Roger Ascham (1515-68) and his famous works

Roger Ascham (1515-68) was a distinguished scholar in Latin and classical languages. Ascham was born in Yorkshire and entered Cambridge University at the age of fourteen. He completed his bachelor’s degree at the age of eighteen and soon after was made a fellow of the university. He was the tutor to Elizabeth and later her secretary. Catholic Queen Mary gave him a prominent administrative post to the surprise of all. Queen Mary could recognize the potentiality of his personality and offered him the position as a recognition of his merit. Later, when Elizabeth became the Queen, he became her secretary. In 1538, he was made a Greek reader at St. John’s College, Cambridge, and later in 1546, he was made public orator of the Cambridge University.

His famous work Toxophilus published in 1545 is a treatise on the art of shooting with the longbow archery. It is in accepted dialogue for dwelling upon the function of physical exercise. He prescribes practice with the bow as an essential and useful national exercise. Though he advocates classical discipline in English prose, his language, paradoxically enough, is more native than classical. It focuses mainly on English sport and imparted the lesson that practice, physical work, and sheer repetition is more useful in certain arts than mere theory. This essay, written in straightforward English free of the pretentious language of other academics, won the favor of King Henry VIII, who granted Ascham a pension of ten pounds a year.
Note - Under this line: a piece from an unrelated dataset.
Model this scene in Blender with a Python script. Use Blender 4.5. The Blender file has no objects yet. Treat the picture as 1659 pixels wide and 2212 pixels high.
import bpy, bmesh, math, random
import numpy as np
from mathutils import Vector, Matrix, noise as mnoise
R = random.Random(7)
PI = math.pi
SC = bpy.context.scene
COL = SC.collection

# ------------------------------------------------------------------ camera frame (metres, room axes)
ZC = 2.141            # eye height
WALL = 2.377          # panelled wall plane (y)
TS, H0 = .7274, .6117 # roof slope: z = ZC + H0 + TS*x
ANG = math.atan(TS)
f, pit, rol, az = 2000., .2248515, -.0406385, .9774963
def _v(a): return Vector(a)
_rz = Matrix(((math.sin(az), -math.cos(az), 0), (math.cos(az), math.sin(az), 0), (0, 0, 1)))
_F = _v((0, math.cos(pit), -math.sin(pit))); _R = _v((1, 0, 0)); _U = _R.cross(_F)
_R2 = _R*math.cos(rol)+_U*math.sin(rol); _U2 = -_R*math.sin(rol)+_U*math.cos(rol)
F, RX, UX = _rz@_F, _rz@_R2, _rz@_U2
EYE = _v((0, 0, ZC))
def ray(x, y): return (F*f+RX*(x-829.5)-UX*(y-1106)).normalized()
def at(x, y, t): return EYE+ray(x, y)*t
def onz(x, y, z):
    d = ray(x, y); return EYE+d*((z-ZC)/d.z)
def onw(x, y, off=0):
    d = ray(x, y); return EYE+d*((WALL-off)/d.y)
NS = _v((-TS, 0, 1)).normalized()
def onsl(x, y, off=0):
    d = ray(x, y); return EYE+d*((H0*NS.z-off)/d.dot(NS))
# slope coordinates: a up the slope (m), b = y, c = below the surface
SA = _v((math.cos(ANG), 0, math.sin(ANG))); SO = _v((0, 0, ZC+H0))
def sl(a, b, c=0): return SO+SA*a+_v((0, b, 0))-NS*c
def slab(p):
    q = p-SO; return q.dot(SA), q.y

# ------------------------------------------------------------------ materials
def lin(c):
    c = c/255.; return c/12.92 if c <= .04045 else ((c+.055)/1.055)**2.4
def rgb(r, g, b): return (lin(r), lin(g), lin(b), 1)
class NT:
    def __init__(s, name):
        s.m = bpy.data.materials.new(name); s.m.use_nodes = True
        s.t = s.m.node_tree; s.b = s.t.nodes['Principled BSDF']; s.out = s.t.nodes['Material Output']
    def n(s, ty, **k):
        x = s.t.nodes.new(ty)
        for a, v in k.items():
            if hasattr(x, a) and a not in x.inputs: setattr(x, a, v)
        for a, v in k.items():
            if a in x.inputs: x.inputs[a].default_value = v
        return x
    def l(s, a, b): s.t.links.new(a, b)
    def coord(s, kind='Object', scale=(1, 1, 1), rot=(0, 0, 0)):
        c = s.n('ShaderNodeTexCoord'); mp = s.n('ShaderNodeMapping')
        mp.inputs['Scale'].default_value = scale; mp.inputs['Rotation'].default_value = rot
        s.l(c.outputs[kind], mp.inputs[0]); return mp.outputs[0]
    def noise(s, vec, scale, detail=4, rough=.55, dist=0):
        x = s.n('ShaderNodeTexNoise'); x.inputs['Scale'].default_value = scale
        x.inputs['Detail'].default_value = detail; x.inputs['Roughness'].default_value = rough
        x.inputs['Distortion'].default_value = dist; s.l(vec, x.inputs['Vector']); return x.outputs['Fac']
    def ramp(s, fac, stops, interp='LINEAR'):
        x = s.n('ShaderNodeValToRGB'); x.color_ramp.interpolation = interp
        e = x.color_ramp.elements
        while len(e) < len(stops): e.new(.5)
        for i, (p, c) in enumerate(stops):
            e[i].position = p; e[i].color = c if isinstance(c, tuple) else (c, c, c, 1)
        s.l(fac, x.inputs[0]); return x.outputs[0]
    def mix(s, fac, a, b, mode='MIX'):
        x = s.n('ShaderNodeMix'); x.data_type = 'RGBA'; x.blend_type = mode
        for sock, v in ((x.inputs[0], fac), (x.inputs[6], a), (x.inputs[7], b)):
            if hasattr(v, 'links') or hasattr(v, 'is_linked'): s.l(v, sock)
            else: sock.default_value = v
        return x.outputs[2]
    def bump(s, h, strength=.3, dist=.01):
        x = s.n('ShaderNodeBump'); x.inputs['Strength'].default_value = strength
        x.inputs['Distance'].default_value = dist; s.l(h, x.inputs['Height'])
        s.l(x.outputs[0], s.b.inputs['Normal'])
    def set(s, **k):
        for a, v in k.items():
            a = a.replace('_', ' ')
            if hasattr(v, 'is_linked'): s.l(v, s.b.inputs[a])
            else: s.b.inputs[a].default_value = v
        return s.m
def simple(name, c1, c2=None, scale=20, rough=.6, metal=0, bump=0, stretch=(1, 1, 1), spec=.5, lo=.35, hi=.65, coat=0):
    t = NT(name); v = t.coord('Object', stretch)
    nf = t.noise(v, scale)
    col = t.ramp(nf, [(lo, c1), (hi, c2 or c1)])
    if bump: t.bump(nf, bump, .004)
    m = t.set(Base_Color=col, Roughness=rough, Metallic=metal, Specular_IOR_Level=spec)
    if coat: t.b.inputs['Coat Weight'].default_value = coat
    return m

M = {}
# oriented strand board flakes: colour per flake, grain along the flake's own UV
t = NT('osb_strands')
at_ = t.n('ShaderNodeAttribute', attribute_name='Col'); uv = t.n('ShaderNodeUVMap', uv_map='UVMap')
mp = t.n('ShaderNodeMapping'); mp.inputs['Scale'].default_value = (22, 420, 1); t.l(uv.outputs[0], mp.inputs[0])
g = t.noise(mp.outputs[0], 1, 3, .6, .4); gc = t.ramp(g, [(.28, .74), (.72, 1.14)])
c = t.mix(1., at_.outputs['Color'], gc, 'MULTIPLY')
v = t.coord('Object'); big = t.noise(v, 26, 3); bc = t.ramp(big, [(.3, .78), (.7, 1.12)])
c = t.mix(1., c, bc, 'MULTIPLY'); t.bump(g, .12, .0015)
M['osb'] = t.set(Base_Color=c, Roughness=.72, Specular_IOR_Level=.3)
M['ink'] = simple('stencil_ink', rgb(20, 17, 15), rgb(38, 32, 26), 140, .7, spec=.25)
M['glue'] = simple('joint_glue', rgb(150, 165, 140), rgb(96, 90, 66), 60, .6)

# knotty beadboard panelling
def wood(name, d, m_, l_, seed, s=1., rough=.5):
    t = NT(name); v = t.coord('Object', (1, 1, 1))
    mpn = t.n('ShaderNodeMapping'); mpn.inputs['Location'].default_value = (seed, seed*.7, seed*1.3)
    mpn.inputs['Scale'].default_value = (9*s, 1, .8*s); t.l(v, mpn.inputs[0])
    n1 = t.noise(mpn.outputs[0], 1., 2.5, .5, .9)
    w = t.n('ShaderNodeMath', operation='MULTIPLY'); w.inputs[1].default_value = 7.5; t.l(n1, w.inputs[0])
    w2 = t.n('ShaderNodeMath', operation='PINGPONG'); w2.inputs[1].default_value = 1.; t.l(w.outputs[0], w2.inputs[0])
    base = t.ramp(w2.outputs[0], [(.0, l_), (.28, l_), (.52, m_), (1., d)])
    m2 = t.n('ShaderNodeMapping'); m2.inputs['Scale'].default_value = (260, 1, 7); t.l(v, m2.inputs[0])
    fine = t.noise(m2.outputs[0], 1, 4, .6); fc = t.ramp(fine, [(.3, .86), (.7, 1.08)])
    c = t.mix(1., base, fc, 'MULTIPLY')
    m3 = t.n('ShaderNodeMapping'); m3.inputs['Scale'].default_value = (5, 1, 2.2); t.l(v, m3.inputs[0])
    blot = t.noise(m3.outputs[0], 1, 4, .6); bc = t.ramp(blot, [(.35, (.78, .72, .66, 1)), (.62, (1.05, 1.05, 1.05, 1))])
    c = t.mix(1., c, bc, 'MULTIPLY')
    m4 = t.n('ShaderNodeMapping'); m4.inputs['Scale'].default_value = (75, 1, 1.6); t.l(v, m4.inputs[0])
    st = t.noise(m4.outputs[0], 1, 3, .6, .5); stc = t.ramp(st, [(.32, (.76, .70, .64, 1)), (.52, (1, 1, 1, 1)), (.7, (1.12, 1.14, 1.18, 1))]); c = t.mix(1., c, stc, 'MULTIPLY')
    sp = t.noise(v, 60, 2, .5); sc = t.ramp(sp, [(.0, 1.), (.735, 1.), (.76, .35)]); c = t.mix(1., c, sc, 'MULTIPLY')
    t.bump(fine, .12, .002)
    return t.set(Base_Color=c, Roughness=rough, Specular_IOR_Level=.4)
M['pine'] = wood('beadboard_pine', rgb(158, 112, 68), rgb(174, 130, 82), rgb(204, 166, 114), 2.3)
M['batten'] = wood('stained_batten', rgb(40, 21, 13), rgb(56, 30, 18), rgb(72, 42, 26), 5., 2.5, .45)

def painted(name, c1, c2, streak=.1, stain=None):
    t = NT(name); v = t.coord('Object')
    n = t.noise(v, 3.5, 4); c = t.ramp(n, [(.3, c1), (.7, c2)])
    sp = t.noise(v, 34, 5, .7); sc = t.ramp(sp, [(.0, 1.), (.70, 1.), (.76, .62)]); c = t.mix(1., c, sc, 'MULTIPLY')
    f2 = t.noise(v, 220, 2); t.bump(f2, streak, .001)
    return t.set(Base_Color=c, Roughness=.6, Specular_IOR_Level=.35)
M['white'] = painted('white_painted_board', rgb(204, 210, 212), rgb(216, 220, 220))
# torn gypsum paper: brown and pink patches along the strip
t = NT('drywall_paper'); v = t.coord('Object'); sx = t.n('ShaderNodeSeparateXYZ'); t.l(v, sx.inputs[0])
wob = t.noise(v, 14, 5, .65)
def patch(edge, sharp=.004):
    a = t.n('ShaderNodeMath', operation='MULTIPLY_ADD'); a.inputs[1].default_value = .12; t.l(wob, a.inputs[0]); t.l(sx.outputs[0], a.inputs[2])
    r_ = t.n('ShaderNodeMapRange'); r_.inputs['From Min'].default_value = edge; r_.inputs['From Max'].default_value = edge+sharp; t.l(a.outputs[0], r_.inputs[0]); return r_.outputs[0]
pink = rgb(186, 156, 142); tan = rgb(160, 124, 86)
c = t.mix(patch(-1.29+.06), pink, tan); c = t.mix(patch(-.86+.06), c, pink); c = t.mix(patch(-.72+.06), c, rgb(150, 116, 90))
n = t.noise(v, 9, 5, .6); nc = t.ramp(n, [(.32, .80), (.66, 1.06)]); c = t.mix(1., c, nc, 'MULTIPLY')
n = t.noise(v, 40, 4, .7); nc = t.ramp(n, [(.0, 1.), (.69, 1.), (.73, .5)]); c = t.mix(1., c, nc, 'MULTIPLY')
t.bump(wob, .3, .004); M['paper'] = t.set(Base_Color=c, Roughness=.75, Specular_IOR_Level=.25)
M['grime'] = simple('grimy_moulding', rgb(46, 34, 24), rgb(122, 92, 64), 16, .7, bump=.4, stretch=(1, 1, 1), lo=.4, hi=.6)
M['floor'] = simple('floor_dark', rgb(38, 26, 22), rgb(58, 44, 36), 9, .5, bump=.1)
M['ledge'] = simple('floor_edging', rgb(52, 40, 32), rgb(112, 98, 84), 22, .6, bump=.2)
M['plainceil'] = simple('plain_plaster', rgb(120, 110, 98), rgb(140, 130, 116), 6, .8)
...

His other famous work The Schoolmaster was published in 1570. It was a famous treatise on the teaching of Latin. It is worth noting here that in the last phase of the Pre-Elizabethan Age there was a Cambridge School of Criticism of which Roger Ascham, Sir John Choke, and Thomas Wilson were the leaders who aimed at criticising the over the elaboration of style. They opposed “inkhorn” terms and the aureate phraseology of the 15th century and were anxious that English should be written pure. He regrets the lapse of the English poets into bad and uncouth rhyming and champions the disciplined style of classical masters. Roger Ascham starting with the avowed object to write the English matters in the English manner for English men had proved false to his object by advocating the classical “Versing” in English that is reluctant to employ. But that is no reason why we should denounce him the glory of writing the first literary criticism of English for it is he who paves the way for George Gascoigne’s (1539- 77) certain notes of instructions commonly regarded as the first piece of pure literary criticism.